Le pillaouer et plus souvent, stouper, à La Roche passe les trois quarts de son existence à battre la campagne, autour des fermes; il part au petit jour, et il ne rentre que le bissac plein, bourré de fumier ou de pommes de terre, si les chiffons ont fait défaut : ce fumier, ramassé sur la route, appartenait à tout le monde et au premier venu; mais ces pommes de terre ont été généralement tirées de quelque champ, sans l'avis du maître : d'où l'on conclut que le stouper ne jouit pas d'une réputation sans tache. S'il est pris en faute, il réplique qu'il ne peut pas se résigner à mourir de faim.
Au demeurant, courageux, serviable, redouté quelquefois, rarement détesté, prêtant au paysan volontiers de quoi rire sur son compte, parce qu'il s'attend bien à trouver l'occasion de prendre sa revanche. Ces nomades ont une vie laborieuse. Il en est peu qui ne vivent que d'aumônes et qui se désintéressent de la lutte pour l'existence.
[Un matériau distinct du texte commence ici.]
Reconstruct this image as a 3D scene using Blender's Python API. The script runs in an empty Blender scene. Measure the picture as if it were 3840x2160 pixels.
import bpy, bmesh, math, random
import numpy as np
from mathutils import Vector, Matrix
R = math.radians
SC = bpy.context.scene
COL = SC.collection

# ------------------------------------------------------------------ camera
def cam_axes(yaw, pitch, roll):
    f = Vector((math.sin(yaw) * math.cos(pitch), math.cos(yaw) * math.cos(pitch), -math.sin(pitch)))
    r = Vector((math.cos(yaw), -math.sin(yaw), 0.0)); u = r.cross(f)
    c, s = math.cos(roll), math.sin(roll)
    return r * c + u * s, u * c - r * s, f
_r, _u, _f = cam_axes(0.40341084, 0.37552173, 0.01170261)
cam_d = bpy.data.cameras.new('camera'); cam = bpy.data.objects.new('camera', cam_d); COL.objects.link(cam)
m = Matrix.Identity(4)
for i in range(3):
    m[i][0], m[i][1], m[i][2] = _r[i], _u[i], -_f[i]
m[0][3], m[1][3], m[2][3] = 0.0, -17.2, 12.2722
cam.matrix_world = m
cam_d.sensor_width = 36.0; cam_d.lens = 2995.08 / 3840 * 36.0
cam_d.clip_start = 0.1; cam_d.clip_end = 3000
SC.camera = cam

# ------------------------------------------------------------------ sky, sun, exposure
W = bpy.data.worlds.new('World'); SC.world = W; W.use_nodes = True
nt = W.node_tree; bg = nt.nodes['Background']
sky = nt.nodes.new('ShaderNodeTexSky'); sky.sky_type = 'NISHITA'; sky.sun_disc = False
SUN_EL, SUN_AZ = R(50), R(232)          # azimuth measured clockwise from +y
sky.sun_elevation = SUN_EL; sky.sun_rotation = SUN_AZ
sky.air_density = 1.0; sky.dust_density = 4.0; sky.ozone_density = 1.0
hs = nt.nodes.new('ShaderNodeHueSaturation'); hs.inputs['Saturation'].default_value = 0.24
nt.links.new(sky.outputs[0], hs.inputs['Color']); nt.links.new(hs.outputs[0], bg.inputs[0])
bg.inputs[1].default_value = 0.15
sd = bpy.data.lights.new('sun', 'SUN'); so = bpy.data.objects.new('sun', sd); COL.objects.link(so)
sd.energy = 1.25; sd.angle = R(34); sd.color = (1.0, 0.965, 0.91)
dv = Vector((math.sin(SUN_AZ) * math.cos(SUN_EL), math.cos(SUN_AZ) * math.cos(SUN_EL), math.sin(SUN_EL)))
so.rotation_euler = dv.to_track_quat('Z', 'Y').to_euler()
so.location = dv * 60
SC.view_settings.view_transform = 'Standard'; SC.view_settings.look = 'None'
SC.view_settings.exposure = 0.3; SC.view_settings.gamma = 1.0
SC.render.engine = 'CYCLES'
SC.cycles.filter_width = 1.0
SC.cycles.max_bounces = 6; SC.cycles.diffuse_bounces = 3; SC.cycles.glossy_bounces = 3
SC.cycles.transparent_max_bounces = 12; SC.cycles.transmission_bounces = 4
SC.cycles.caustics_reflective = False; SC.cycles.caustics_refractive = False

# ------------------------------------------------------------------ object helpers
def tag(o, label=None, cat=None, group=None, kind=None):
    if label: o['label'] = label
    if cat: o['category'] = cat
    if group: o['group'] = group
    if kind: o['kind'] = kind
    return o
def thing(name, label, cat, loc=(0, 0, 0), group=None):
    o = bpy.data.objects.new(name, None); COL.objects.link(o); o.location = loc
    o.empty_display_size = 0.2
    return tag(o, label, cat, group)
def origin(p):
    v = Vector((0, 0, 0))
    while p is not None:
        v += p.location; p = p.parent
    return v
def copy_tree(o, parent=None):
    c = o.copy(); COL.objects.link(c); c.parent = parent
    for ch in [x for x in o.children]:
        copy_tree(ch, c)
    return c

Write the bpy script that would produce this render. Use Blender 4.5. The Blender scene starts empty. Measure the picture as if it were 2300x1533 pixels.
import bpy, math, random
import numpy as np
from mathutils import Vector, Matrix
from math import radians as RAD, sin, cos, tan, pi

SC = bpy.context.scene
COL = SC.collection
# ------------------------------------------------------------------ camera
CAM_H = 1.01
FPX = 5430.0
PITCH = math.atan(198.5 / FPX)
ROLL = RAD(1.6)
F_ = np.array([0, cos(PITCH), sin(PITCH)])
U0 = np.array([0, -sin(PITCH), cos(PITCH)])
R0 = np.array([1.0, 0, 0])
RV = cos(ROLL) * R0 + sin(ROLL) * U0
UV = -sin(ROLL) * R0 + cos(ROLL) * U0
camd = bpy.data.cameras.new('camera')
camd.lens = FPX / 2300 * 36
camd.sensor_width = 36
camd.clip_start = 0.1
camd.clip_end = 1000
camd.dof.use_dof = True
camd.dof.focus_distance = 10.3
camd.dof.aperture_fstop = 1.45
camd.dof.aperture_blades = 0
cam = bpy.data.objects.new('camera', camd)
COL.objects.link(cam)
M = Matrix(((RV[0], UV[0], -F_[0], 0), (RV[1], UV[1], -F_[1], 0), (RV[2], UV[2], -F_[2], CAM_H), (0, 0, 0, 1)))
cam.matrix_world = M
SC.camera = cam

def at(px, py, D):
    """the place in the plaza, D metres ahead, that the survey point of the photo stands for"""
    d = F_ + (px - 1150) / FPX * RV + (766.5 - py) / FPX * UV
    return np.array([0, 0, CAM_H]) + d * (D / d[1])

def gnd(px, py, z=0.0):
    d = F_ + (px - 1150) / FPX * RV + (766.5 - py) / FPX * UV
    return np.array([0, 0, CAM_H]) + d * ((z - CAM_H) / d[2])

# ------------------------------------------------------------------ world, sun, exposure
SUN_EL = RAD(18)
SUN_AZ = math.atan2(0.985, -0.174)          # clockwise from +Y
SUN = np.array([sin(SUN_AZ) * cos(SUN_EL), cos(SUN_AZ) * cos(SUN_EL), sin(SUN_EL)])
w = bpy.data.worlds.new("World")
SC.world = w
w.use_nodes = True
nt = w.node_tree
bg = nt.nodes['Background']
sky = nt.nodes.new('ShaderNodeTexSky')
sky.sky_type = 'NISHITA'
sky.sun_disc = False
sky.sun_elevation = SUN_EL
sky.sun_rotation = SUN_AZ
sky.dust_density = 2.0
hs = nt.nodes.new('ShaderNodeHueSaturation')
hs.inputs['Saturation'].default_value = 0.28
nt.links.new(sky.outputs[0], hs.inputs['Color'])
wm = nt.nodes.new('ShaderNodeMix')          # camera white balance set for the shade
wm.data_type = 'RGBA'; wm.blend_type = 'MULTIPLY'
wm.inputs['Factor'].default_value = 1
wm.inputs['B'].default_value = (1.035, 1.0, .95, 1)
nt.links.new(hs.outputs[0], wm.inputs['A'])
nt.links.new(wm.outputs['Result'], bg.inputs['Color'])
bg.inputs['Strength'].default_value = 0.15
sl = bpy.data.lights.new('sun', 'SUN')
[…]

Ils sont sortis de la ville, dès le point du jour. Le stouper suit sa même route quotidienne, portant de la poterie, en hiver, des écuelles et des plats; l'été, ce sont des fruits, des cerises surtout : en échange il rapportera les étoupes, les chiffons ou la ferraille, tout ce qu'on aura mis de côté 'dans les maisons de ferme. Ses visites ne s'étendent pas au delà d'une paroisse ou deux. Dans les bourgs on voit arriver chaque matin et le soir repasser le même quémandeur. Comme il ramasse autant de nouvelles que de chiffons, en courant le pays, on le retient souvent, lorsqu'il est l'heure du repas.